21 comments on “Toughie 1198

  1. A gentle, but enjoyable puzzle to ease us into the toughie week.
    Many thanks to Warbler, and thanks to Toro for an excellent debut review.

  2. Many lovely clues in this tuesday tickler,managed it in record time, but needed Toro’s explanation for 24ac-DOH! So thanks and welcome Toro and thanks to Warbler for an enjoyable start to the 5dn’s week.

  3. Usual gentle Tuesday fare, thanks to Warbler and to Toro on his first outing in the blogging chair.

  4. I liked this very much. The only hold-up I had was working out 15D. Once that was in, 20A (which I initially thought was a person’s name) became clear. Many thanks to Warbler, and a warm welcome to Toro.

  5. Thanks Warbler for a lovely though not very difficult puzzle. After all, I was able to do it, all except the spoonerism, which I missed by one letter.I like all the clues, perhaps 18d the most. Thanks Toro !

  6. I shall have a go at this later as I have an easy night for a change. It is very brave of you to begin blogging with a toughie Toro. Well done you.

  7. Re 3d “Some of us are hoping that Mr Hodgson will inspire/inject the team with enthusiasm”

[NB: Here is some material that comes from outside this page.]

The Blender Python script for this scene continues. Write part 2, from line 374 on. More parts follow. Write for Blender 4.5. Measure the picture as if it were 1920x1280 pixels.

  8. Great crossword and blog. Thanks to Warbler and Toro for the hints of which I needed one – otherwise, fairly plain sailing.

  9. Haven’t posted for a long time but just had to say we thoroughly enjoyed this !!

    1. Yeah – nanaglugglug is back.
      Just for those who don’t know, a long time ago I asked people why they called themselves whatever it was. Her reply was my favourite. It was “Because I am and I do!” http://bigdave44.com/wp-content/plugins/wp-monalisa/icons/wpml_yahoo.gif

  10. Thanks to Warbler and to Toro for the review and hints. Just couldn’t get on the wavelength, only managed to solve two clues, 11a & 4d. The rest was a complete mystery. Only managed to get 8 more from the hints, had to look the rest up.

  11. A very gentle start to the toughie week but fairly enjoyable, many thanks to Warbler and to our debutant Toro for an excellent review.

  12. Thank you Warbler for an entertaining though not overtaxing puzzle, and thank you Toro for an excellent debut review. I would rate this one at 2*/3* or thereabouts. Favourites were 5a and 14d (although l’m not usually a fan of Mr Spooner’s influence on crossword clues). One minor quibble – 25a is surely a fricassee rather than a stew.

  13. The Spoonerism was the last one to yield for us. Having P_P for the second word and DOG in the clue we convinced ourselves that PUP had to be part of the answer. Eventually sorted. The rest all went together smoothly with lots of smiles along the way.
    Thanks Warbler and thanks and welcome to Toro for an excellent debut review.

  14. I loved this but didn’t find it quite as straightforward as the rest of you did.
    As usual with Toughies there was one little ****** that I couldn’t do – today it was 12a which might have been doable if I’d spelt 6d correctly!
    Too many good clues to pick from so just a few are 21a and 5d. My favourite was 14d – I always love Spoonerisms but this really was an absolute ace and it made me laugh.
    With many thanks to Warbler for such a good crossword.
    With thanks and congratulations to Toro – I thought it was a really good review – I also think you’re very brave!http://bigdave44.com/wp-content/plugins/wp-monalisa/icons/wpml_yes.gif

  15. This was the first toughie I’ve attempted as the normal cryptic was so easy and I was stuck on a train. Managed to get three quarters of it done only struggling with the south east corner. Even if this was an easy toughie (that sounds weird…), I shall definitely attempt them more regularly.

  16. A lovely Warbler Toughie! 5d was definitely my fave, but there are so many other excellent clues as well. I did like 5a, 9a, 11a, 25a, 15d and 17d.

    I completed this without hints. 14d was my last in. Loved it — when the penny eventually dropped! On going through Toro’s excellent review against my copy, I note I incorrectly marked 13a and 7d as double definitions. Otherwise, all was well.

    Many thanks to Warbler for a delightful puzzle. Many thanks and big congratulations to Toro on this top-notch debut review.

  17. Most enjoyable in every respect. Kept me nicely ensconced over lunch hour and I completely forgot about the marking. Bonus!

  18. Got round to this this morning after the radio and it slipped in like a warm knife in Brie. Lots of smiles along the way, particularly 5d and 14d. Thanks to Warbler and well done Toro, although I didn’t need your help today. 2*/4*

  19. Since Gazza says reviewers are notified of posts, thank you Toro for an absolutely excellent job, so clear and concise, and what a super puzzle to start on, I hate spoonerisms but this one made me laugh out loud!